Artaud funcionó como clave de época porque no era lectura de boom y al mismo
tiempo parecía dialogar muy vívidamente con aquel momento. Era un autor anti
sistema en los términos de la contracultura. Hablaba de liberación sexual, de
una revolución “en el marco íntimo del cerebro”, contra una sociedad que
exterminaba a sus artistas, a los disidentes. En su lectura, Spinetta lo
integra rápidamente a Mallarmé, Rimbaud y el Conde de Lautréamont, si bien en
el caso de Artaud lo biográfico funciona como segundo texto o paratexto. Por
ejemplo, la cuestión de la locura como clarividencia que la sociedad reprime
–es el auge de la antipsiquiatría– es un tópico que la cultura rock toma con
entusiasmo. Spinetta llegó a decirle a Miguel Grinberg que Artaud había sido
uno de los primeros en hablar de las cosas que ellos estaban viviendo en ese
momento. Una interpretación un tanto forzada, pero como gesto de apropiación y
relectura me parece interesante. Y si recordamos que Artaud se pelea con Breton
porque no acepta la adhesión de los surrealistas al Partido Comunista, bueno,
ahí reaparece la vieja tensión entre vanguardia artística y revolución
política, algo nada ajeno a lo que pasaba en 1973.

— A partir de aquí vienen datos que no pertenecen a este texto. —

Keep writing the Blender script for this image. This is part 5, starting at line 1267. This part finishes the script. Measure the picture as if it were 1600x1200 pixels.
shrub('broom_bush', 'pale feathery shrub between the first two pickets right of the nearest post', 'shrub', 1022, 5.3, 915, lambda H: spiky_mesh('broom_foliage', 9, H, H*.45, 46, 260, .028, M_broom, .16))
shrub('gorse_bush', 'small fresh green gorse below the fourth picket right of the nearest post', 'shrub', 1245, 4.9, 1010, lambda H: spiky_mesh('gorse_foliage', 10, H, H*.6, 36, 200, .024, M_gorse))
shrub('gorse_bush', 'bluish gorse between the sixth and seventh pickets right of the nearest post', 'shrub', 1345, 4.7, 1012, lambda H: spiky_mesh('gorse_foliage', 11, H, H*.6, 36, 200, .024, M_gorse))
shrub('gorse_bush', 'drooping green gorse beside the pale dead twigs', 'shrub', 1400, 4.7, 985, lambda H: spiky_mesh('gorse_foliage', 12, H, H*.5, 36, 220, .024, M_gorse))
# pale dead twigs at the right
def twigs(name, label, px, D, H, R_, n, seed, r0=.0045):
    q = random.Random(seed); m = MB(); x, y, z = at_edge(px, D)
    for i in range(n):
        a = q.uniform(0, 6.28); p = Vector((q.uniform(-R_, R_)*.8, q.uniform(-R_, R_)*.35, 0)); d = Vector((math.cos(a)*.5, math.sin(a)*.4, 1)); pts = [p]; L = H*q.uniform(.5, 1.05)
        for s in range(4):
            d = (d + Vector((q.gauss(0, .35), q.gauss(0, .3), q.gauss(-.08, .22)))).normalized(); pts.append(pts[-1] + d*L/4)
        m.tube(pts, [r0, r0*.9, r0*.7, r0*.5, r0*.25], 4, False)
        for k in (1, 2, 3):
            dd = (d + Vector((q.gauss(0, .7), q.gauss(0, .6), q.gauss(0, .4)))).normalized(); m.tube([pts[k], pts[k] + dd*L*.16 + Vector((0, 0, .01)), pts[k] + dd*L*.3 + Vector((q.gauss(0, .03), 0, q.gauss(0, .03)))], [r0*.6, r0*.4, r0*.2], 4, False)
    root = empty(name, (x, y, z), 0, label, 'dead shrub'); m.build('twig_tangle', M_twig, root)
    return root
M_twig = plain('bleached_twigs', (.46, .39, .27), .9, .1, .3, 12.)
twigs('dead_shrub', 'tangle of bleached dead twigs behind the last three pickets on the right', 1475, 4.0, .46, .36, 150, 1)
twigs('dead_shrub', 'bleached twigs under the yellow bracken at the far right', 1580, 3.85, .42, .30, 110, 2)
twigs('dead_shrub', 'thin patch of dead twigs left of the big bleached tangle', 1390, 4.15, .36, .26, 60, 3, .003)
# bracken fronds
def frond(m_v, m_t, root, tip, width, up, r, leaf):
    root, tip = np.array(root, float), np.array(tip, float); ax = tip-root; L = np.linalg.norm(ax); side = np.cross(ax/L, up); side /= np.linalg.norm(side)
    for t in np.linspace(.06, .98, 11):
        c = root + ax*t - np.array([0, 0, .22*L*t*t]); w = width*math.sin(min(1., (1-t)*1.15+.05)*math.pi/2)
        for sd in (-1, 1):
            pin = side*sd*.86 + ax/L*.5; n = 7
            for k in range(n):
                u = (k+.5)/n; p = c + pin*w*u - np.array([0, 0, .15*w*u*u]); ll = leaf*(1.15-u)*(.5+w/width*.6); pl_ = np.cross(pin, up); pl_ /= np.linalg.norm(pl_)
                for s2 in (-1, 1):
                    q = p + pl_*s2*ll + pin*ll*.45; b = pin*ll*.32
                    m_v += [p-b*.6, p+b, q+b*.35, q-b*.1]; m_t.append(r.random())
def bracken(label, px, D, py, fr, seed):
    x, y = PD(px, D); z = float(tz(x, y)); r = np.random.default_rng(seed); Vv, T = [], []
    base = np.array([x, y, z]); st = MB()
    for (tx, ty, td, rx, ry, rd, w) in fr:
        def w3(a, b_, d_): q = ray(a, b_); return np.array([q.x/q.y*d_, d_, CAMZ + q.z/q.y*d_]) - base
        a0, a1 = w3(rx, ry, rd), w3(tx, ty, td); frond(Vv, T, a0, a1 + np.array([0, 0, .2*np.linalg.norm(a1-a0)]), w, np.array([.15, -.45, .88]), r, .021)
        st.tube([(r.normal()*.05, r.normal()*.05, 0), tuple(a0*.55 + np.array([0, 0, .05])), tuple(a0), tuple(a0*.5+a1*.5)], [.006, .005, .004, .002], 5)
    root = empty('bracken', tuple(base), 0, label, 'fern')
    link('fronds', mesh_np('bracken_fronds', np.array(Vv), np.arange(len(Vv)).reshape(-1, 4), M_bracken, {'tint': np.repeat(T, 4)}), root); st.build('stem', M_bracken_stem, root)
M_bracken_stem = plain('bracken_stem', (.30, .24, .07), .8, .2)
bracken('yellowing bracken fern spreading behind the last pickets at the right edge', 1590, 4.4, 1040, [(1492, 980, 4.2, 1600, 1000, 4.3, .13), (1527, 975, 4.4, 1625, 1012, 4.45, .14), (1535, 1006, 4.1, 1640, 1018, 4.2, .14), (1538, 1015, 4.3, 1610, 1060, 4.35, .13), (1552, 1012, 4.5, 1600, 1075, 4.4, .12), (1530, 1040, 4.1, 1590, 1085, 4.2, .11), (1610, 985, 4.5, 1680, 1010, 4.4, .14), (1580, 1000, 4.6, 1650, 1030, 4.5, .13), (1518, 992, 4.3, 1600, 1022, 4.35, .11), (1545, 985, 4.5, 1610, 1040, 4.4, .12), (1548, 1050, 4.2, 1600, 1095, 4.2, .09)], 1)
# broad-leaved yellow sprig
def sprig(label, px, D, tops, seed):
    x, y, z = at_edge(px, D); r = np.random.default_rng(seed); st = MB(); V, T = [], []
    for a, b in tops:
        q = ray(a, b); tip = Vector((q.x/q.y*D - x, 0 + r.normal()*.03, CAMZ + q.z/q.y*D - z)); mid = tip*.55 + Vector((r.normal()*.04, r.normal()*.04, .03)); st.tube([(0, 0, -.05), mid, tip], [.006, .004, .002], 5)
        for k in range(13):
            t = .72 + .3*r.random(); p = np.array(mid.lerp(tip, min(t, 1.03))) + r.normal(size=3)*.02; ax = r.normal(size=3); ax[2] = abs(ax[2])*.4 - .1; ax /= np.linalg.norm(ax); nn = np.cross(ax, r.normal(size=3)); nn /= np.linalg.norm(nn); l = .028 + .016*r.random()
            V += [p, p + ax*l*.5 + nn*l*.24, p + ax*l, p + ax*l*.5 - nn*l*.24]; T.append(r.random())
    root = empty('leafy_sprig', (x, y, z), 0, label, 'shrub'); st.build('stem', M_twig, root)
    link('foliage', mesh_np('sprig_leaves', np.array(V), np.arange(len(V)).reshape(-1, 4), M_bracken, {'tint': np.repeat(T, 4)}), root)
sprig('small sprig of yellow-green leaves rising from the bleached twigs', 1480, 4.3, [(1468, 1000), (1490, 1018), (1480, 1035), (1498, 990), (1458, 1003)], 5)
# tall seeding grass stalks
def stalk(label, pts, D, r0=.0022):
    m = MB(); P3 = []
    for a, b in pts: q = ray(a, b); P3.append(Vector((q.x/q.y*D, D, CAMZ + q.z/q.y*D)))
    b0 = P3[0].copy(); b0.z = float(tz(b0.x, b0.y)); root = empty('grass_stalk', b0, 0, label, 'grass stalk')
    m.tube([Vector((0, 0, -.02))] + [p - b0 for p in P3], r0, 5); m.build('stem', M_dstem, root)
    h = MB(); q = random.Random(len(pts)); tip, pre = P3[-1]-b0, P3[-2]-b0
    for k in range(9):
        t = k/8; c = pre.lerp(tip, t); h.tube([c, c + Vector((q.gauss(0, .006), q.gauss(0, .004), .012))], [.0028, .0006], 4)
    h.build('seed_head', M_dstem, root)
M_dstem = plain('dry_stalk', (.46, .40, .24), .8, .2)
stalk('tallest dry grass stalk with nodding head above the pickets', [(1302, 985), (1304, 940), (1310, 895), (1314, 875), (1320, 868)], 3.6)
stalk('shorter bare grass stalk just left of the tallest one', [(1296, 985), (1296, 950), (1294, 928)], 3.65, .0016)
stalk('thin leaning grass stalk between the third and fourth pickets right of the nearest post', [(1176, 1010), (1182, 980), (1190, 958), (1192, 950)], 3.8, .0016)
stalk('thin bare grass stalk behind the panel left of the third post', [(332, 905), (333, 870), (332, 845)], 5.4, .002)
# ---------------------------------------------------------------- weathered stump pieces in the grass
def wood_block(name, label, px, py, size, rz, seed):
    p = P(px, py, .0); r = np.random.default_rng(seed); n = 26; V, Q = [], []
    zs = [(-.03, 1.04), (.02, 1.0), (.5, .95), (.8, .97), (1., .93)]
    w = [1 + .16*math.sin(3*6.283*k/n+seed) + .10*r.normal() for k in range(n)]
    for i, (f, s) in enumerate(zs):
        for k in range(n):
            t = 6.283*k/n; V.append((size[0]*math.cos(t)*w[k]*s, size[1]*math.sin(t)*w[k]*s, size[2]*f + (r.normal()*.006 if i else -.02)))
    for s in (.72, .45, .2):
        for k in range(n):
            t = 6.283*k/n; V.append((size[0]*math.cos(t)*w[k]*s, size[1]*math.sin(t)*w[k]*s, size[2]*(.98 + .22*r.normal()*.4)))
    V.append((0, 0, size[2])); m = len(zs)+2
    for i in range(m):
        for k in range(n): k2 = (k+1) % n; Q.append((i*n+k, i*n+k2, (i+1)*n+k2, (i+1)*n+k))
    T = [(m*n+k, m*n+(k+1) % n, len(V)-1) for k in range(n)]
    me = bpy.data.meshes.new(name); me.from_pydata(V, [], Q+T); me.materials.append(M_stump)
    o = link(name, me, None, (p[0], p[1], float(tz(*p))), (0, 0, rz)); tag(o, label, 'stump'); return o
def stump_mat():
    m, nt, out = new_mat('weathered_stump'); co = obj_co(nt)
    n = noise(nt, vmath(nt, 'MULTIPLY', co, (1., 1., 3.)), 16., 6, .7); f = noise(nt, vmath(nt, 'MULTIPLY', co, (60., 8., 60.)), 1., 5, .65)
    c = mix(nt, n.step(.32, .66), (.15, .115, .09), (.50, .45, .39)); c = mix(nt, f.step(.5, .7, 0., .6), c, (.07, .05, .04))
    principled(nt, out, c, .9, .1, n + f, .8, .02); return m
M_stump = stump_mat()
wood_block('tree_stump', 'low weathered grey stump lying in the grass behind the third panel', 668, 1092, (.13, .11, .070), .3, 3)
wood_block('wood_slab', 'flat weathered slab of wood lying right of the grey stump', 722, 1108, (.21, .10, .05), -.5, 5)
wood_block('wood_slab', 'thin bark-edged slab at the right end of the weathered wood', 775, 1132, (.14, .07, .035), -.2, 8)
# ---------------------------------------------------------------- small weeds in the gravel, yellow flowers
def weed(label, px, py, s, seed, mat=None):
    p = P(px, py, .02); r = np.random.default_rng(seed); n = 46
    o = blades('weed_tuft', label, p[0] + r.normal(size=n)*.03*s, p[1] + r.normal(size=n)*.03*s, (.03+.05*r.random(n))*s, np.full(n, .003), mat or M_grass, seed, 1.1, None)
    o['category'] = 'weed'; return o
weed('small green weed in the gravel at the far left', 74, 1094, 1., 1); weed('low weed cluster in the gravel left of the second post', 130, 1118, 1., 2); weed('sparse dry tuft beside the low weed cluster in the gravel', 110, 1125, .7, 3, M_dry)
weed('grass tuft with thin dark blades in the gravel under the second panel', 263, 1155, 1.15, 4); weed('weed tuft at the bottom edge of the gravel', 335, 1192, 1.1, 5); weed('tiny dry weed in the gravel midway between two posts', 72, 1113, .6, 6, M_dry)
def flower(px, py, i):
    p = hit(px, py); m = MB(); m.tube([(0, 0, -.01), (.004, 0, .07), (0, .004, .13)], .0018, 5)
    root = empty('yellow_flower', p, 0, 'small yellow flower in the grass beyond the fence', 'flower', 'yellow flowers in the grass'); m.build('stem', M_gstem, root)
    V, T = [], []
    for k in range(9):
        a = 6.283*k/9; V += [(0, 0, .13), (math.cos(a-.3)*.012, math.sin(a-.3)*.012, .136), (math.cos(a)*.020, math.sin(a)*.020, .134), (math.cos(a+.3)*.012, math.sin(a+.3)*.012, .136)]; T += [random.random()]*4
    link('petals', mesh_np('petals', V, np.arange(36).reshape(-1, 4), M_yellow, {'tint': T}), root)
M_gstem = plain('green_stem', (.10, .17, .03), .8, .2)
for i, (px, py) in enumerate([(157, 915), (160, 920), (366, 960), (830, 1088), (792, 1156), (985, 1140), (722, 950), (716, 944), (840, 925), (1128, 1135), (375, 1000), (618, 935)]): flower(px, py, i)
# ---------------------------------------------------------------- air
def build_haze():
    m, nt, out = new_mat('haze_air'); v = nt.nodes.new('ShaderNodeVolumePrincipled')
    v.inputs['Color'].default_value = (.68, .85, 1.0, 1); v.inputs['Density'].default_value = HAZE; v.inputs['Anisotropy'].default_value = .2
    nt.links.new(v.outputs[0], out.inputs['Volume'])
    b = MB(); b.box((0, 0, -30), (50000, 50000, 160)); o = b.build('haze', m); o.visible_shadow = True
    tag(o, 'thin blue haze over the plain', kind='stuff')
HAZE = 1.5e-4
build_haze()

-¿Quién era Spinetta a los 23 años?
-Spinetta era más que un músico destacado del incipiente rock argentino: era el mayor exponente del género, su gran artista, el epítome de la modernidad cultural. Muy joven, desde luego, pero así debía ser: la juventud era un estado de gracia, y Spinetta representaba todo lo que se sabía o se imaginaba de la cultura pop y el rock en el mundo. Era su mejor traductor a los términos de la vida porteña, en un momento de exaltación romántica de la juventud. Por eso la revista Siete Días lo definía como “El Gardel de la generación del rock”. Un año antes, Carlos Ulanovsky lo había entrevistado para el suplemento cultural de La Opinión, algo impensable para cualquier otro músico de rock argentino. En ese sentido, Spinetta se desprende del resto, ninguna explicación “contextual” resulta suficiente para entenderlo como creador, y de hecho no fue eso lo que me propuse investigar. Más bien me interesó entender el 73 a partir de Spinetta y los músicos de su generación, y no al revés.
-¿Era posible vislumbrar que en medio del ascenso comercial de la música progresiva aparecería un disco como Artaud?

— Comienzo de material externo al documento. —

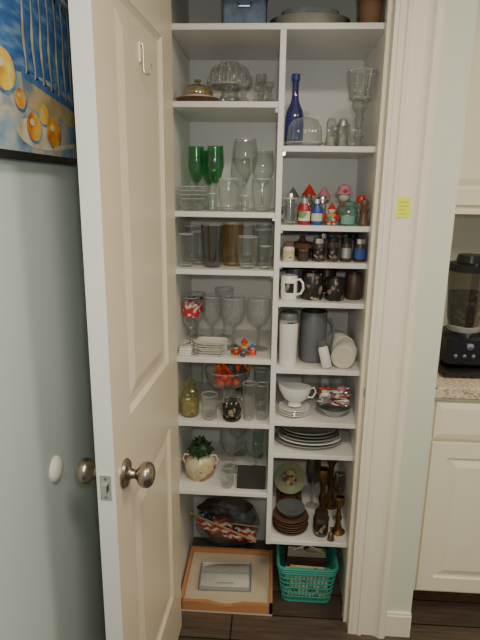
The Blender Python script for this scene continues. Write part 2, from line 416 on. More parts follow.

-Fue un disco singular, pero no diría que de una rareza absoluta. Incluso algunos temas de Pescado Rabioso 2, como “Cristálida” y su estructura en módulos, por ejemplo, anticipan algo de lo que vendría. En realidad, la gran ironía de Artaud es que el disco más resistido en la historia de las relaciones entre músicos y discográficas (básicamente por la tapa irregular) irrumpe en un momento relativamente bueno para la industria cultural, y de cierta expectativa en torno a las posibilidades comerciales del rock argentino. Por supuesto, el vértigo político y el horizonte de expectativas que se abre en 1973 son condiciones de posibilidad para que ese y otros discos quizá tan buenos y originales (pienso aquí en Muerte en la catedral, de Litto Nebbia, que quizá se presta a una lectura “política” más directa) vean la luz y empiecen a transitar un recorrido ascendente.
-¿Hasta qué punto Artaud es fruto de esa época?
-Lo es de un modo profundo. En realidad, la banda sonora del 73 fue el folklore, Piero, la protesta. Pero estas expresiones no eran exactamente nuevas, y estaban concebidas para ser historia no bien triunfara la revolución. Tenían el sello de una nostalgia anticipada. En cambio, Artaud fue concebido como obra del futuro, incluso a modo de vanguardia popular, si cabe el oxímoron. Para decirlo con Boris Groys, lo contemporáneo no debe entenderse como lo actual, sino como aquello que está con el tiempo.